Por Luiz Alfredo Salomão, empresário e conselheiro vitalício do Clube de Engenharia
Publicado em O Globo
O Senado aprovou a nova Lei de Licitações e Contratos e enviou o projeto para sanção presidencial. Substituta da Lei 8.666/93, a nova lei é importante porque normatizará os processos de licitação para compra, locação, concessão ou permissão de uso de bens públicos, prestação de serviços, obras e serviços de arquitetura e engenharia, pelos órgãos públicos das administrações diretas, autárquicas e fundacionais de todos os entes da Federação, dos três Poderes, além dos fundos especiais. Isso corresponde a muitos bilhões de reais anualmente.
A nova Lei é progressista em vários aspectos, mas cumpre destacar um ponto: o seguro-garantia do fiel cumprimento do objeto do contrato, que as grandes empreiteiras já quiseram usar como barreira ao acesso das pequenas e médias às compras governamentais e à obras públicas. A Lei 8.666, no entanto, limitou o seguro e outras formas de garantia a 5% do valor do contrato.
No exterior, o seguro-garantia é muito praticado, mas o empreiteiro é submetido à fiscalização por engenheiros da seguradora. Se o contratante obrigar o contratado a possuir apólice de seguradora, em tese o projeto licitado será fiscalizado rigorosamente por esta última. No Brasil, as seguradoras não fiscalizam nada.
Por óbvio, o executor da obra embute os custos financeiros das garantias no valor cobrado pela execução do projeto. Como a sinistralidade do seguro-garantia no Brasil é muito baixa, o prêmio pago pelo contratado é relativamente barato. Por isso esta modalidade é uma alternativa menos onerosa do que a caução ou a fiança bancária, onde se imobilizam recursos da empresa. O problema é que o seguro-garantia é concedido em função do patrimônio líquido do contratado, constituindo assim uma barreira para médios e pequenos empresários competirem nas obras de maior valor.

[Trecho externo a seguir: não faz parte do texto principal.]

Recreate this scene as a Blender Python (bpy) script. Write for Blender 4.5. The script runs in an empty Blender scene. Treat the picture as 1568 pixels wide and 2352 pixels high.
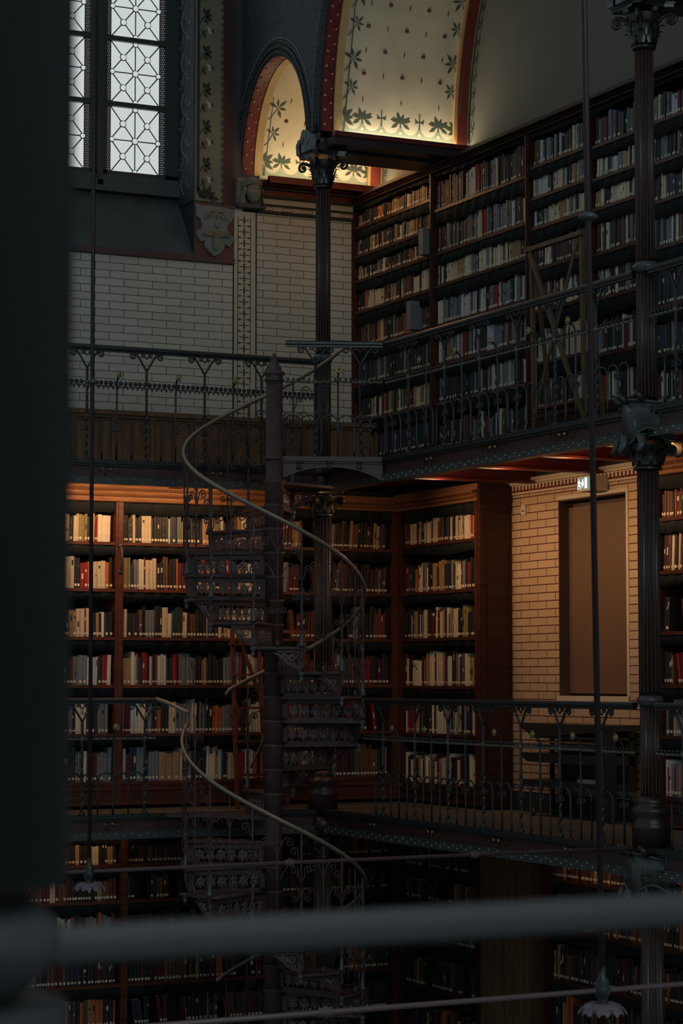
import bpy, math, random
from mathutils import Vector, Matrix
random.seed(11)
C = bpy.context.scene.collection
PI = math.pi
# ---------------------------------------------------------------- camera model (1568x2352 frame)
FP, HZ, CX, CY, ZE = 5300.0, 1558.0, 784.0, 1176.0, 1.09
PIT = math.atan((HZ - CY) / FP)
AL = math.atan(2584 / FP * math.cos(PIT))
CR = Vector((math.cos(AL), -math.sin(AL), 0))
FH = Vector((math.sin(AL), math.cos(AL), 0))
CF = FH * math.cos(PIT) + Vector((0, 0, math.sin(PIT)))
CU = -FH * math.sin(PIT) + Vector((0, 0, math.cos(PIT)))
EYE = Vector((0, 0, ZE))
def P(x, y, ax, val):
    d = CF + CR * ((x - CX) / FP) + CU * ((CY - y) / FP)
    return EYE + d * ((val - EYE[ax]) / d[ax])
def proj(p):
    d = Vector(p) - EYE; w = d.dot(CF)
    return CX + FP * d.dot(CR) / w, CY - FP * d.dot(CU) / w, w

# ---------------------------------------------------------------- key planes (metres)
YA, XB = 17.55, 8.36          # gallery edges on the far side and on the side wall
S = 2.85                      # storey height
YT = 19.20                    # tiled far wall
XS = 9.46                     # bookcase fronts on the side wall
XW = 9.75                     # side wall
YL = 18.30                    # lower bookcase fronts on the far wall
NX, NY = 7.52, 16.69          # newel of the spiral stair

# ---------------------------------------------------------------- materials
MATS = {}
def mat(name, col, rough=.6, metal=0.0, var=.0, scale=9.0, bump=0.0, emit=0, spec=.5, ecol=None):
    if name in MATS: return MATS[name]
    m = bpy.data.materials.new(name); m.use_nodes = True
    nt = m.node_tree; b = nt.nodes['Principled BSDF']
    b.inputs['Base Color'].default_value = (*col, 1); b.inputs['Roughness'].default_value = rough
    b.inputs['Metallic'].default_value = metal; b.inputs['Specular IOR Level'].default_value = spec
    if emit:
        b.inputs['Emission Color'].default_value = (*(ecol or col), 1); b.inputs['Emission Strength'].default_value = emit
    if var or bump:
        tc = nt.nodes.new('ShaderNodeTexCoord'); n = nt.nodes.new('ShaderNodeTexNoise')
        n.inputs['Scale'].default_value = scale; n.inputs['Detail'].default_value = 5
        nt.links.new(tc.outputs['Object'], n.inputs['Vector'])
        if var:
            r = nt.nodes.new('ShaderNodeValToRGB')
            r.color_ramp.elements[0].position = .3; r.color_ramp.elements[1].position = .7
            r.color_ramp.elements[0].color = (*[c * (1 - var) for c in col], 1)
            r.color_ramp.elements[1].color = (*[min(1, c * (1 + var)) for c in col], 1)
            nt.links.new(n.outputs['Fac'], r.inputs['Fac']); nt.links.new(r.outputs['Color'], b.inputs['Base Color'])
        if bump:
            bp = nt.nodes.new('ShaderNodeBump'); bp.inputs['Strength'].default_value = bump; bp.inputs['Distance'].default_value = .02
            nt.links.new(n.outputs['Fac'], bp.inputs['Height']); nt.links.new(bp.outputs['Normal'], b.inputs['Normal'])
    MATS[name] = m
    return m
def brick_mat(name, col, mortar, axis, bw=.27, rh=.067, ms=.0045, off=(0, 0)):
    m = bpy.data.materials.new(name); m.use_nodes = True; nt = m.node_tree; b = nt.nodes['Principled BSDF']
    g = nt.nodes.new('ShaderNodeNewGeometry'); sx = nt.nodes.new('ShaderNodeSeparateXYZ'); cx = nt.nodes.new('ShaderNodeCombineXYZ')
    nt.links.new(g.outputs['Position'], sx.inputs[0])
    nt.links.new(sx.outputs['XYZ'.index(axis)], cx.inputs[0]); nt.links.new(sx.outputs[2], cx.inputs[1])
    ad = nt.nodes.new('ShaderNodeVectorMath'); ad.operation = 'ADD'; ad.inputs[1].default_value = (off[0], off[1], 0)
    nt.links.new(cx.outputs[0], ad.inputs[0])
    t = nt.nodes.new('ShaderNodeTexBrick')
    t.inputs['Scale'].default_value = 1; t.inputs['Brick Width'].default_value = bw; t.inputs['Row Height'].default_value = rh
    t.inputs['Mortar Size'].default_value = ms; t.inputs['Mortar Smooth'].default_value = .1; t.inputs['Bias'].default_value = 0
    t.inputs['Color1'].default_value = (*col, 1); t.inputs['Color2'].default_value = (*[c * .9 for c in col], 1)
    t.inputs['Mortar'].default_value = (*mortar, 1)
    nt.links.new(ad.outputs[0], t.inputs['Vector']); nt.links.new(t.outputs['Color'], b.inputs['Base Color'])
    b.inputs['Roughness'].default_value = .45; b.inputs['Specular IOR Level'].default_value = .3
    MATS[name] = m
    return m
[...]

Não é do interesse público onerar custos cobrindo riscos com um seguro de 100% do valor da obra, pois a mesma é executada em etapas. Numa obra civil, por exemplo: fundações, estruturas, fechamentos, revestimento etc. Desse modo, a experiência mostra que basta o seguro-garantia cobrir cada etapa com 5% do valor da obra e que haja um acompanhamento rigoroso dos fiscais de sua execução, interrompendo-a logo que ficar demonstrada a incapacidade do executor de cumprir o objeto.

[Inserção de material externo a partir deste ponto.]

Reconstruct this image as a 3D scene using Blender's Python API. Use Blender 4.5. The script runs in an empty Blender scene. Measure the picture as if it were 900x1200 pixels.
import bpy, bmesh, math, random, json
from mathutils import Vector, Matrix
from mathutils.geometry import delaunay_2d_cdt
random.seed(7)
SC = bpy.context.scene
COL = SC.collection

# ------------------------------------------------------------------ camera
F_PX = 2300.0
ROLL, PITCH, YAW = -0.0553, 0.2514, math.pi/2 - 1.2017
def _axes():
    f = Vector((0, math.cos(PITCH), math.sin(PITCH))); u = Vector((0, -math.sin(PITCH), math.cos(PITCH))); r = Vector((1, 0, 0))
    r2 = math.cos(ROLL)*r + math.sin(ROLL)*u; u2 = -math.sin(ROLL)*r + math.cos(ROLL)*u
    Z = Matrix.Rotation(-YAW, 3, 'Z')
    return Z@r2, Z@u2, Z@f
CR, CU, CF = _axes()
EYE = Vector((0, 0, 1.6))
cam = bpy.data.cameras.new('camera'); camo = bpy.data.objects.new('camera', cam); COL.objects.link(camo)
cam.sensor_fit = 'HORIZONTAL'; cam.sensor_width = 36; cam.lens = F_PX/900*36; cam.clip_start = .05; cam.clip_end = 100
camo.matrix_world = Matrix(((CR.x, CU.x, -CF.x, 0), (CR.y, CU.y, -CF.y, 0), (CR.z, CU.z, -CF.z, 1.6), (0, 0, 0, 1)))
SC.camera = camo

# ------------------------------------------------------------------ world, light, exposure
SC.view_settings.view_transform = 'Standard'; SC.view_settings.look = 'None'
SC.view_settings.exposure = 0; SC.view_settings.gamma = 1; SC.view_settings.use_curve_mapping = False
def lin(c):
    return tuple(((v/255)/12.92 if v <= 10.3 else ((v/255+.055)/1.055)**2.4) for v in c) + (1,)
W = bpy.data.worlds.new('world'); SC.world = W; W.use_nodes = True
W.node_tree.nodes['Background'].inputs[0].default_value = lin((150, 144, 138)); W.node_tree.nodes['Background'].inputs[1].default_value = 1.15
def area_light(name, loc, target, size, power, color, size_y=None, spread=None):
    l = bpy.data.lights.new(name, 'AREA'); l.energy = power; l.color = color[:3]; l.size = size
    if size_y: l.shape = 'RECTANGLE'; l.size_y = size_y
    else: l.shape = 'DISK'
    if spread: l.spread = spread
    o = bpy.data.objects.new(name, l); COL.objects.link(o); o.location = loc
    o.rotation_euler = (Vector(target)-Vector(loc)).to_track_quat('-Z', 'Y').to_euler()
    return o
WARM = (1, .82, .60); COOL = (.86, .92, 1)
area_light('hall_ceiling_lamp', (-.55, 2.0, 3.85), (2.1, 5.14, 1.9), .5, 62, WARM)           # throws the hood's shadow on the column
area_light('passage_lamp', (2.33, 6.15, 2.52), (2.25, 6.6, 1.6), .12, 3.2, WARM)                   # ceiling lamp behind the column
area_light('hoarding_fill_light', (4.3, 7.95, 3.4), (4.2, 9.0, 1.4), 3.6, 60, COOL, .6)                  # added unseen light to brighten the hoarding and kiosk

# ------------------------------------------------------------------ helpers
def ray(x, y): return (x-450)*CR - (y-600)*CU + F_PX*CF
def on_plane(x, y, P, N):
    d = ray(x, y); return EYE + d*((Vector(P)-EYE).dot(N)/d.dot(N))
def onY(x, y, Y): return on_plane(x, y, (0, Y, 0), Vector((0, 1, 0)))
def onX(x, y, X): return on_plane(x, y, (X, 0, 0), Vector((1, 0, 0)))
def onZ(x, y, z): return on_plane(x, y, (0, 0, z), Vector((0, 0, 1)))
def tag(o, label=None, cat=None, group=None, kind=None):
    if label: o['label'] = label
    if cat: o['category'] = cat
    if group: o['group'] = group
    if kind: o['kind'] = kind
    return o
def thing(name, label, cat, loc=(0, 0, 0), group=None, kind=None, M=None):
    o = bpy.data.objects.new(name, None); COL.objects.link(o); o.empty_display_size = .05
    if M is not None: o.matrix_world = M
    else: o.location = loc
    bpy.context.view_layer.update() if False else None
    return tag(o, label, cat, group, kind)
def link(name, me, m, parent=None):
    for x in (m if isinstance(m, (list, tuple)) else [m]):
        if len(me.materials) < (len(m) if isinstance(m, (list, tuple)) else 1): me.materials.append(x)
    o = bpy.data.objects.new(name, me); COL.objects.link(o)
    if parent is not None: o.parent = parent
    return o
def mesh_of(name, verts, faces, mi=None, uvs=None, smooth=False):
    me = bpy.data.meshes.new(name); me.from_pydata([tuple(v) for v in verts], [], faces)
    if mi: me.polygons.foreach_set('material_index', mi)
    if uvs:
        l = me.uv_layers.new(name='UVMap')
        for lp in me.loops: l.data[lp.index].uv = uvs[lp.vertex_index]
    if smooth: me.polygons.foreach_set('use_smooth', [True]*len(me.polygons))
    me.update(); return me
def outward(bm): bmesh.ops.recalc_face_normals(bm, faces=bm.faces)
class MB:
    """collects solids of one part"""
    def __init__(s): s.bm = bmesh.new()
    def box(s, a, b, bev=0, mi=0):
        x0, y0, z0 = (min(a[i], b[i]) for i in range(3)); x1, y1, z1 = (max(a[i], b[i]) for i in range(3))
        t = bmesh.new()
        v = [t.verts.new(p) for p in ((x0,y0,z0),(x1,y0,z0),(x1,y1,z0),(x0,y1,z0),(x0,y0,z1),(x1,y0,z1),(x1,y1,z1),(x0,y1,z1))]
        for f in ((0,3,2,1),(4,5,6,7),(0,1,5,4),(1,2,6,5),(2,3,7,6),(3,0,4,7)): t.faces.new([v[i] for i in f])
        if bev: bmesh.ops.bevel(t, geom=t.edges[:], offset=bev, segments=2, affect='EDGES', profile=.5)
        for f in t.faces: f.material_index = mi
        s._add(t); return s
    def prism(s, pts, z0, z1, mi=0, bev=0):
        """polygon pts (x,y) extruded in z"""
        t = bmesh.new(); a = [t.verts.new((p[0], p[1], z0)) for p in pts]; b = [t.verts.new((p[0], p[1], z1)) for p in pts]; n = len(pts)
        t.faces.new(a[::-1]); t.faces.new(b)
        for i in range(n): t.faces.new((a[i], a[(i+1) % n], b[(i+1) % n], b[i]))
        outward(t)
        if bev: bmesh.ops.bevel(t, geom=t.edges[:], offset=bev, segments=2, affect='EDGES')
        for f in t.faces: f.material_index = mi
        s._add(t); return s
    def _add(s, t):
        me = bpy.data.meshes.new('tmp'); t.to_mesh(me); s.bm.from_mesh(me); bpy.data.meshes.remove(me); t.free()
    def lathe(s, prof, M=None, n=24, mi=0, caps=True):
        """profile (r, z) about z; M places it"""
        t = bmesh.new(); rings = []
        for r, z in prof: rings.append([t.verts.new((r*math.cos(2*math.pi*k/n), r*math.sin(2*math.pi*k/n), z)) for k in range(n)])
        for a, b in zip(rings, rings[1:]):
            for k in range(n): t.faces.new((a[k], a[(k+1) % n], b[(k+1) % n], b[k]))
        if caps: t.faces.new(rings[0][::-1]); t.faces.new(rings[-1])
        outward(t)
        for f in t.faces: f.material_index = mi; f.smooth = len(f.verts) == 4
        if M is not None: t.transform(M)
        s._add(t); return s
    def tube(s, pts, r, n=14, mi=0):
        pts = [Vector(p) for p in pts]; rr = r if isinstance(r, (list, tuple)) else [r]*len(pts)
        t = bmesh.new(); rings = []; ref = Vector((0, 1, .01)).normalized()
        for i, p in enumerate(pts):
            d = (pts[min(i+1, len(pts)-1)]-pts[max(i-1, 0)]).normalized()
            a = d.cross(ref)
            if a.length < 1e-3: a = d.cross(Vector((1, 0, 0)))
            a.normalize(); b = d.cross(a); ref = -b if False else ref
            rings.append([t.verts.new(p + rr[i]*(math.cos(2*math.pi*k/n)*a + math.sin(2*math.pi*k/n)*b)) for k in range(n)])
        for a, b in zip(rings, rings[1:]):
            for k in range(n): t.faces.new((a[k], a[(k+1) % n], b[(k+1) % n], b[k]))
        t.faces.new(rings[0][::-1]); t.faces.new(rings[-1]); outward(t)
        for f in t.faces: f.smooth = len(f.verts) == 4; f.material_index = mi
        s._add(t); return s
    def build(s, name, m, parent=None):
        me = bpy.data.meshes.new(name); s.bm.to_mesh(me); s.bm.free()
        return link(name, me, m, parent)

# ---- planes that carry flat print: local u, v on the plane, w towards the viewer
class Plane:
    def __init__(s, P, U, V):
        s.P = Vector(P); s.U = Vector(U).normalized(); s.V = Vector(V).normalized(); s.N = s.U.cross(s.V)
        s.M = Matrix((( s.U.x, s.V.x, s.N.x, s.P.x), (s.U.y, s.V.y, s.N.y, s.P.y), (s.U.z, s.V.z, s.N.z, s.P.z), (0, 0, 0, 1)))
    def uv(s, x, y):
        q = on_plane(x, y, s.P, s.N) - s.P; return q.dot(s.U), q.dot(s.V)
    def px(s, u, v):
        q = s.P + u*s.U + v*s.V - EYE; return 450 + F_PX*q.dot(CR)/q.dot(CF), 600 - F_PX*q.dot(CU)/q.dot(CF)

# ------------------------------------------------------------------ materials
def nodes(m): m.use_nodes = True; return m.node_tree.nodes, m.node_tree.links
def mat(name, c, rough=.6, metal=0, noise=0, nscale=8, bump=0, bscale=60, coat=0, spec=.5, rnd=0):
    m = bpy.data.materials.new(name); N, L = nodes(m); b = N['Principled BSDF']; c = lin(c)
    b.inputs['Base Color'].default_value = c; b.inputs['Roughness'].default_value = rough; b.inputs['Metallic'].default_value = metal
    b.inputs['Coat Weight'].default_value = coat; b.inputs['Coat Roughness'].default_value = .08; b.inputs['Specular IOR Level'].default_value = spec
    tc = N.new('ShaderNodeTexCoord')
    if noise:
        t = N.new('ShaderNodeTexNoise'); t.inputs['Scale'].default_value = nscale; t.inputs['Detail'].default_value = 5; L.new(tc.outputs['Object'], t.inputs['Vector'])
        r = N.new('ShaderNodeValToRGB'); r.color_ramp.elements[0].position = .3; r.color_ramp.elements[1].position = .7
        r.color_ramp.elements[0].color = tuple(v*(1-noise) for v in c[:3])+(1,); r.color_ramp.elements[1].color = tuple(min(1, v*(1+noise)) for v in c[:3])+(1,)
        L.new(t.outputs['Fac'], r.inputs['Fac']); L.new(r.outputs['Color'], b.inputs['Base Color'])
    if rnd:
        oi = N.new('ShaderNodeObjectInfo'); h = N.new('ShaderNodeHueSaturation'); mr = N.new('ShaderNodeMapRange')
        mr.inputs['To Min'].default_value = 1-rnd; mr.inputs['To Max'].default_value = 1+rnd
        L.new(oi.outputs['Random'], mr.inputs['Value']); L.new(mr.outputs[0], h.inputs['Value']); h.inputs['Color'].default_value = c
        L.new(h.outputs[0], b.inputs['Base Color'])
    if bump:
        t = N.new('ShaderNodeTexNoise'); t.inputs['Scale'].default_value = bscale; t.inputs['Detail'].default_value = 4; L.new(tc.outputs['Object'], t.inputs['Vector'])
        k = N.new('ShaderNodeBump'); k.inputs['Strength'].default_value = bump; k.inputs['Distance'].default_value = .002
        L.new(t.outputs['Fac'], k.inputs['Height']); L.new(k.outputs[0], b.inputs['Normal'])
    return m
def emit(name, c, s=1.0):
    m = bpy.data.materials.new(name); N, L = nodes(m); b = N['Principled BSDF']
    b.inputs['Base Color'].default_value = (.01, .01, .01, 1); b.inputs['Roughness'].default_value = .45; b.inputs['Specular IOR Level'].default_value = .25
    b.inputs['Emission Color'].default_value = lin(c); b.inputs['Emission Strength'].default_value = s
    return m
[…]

Há anos, a forma tradicional de garantia do contratante no Brasil é feita pela retenção de 5% do valor da fatura cobrada a cada medição do que foi feito, constituindo, ao final, uma caução de 5% do valor total da obra. Tal valor será devolvido ao contratado se a obra não apresentar problemas. Se houver, o valor da reparação será descontado da caução.
A Nova Lei de Licitações ratifica o atual limite da garantia de 5% do valor do contrato (art. 95), mas pretende criar duas exceções: uma, em que o seguro-garantia pode ir a 10%, para obras de altos risco e complexidade técnica (art. 97); e outra, vai a até 30% quando a obra for de grande vulto (mais de R$ 200.000.000,00) (arts. 98 e 101) e a seguradora assinar como corresponsável.
As seguradoras brasileiras que operam seguro-garantia são de porte pequeno e médio. As grandes não se interessam por tal ramo. Mas num mercado turbinado para 30% do valor das obras, seria muito atraente para as seguradoras e bancos estrangeiros que operam em performance bond. Seria também uma isca apetitosa para atrair para as obras públicas e privadas de grande porte as construtoras daqueles países, que mantêm laços com mega-seguradoras e bancos.
A maioria das construtoras brasileiras e as entidades que defendem a engenharia nacional desejam que o presidente Bolsonaro vete tais dispositivos. Poder-se-ia, então, discutir regras para assegurar a boa execução das obras públicas, com segurança para os contratantes, mas sem artifícios que prejudiquem as empresas brasileiras.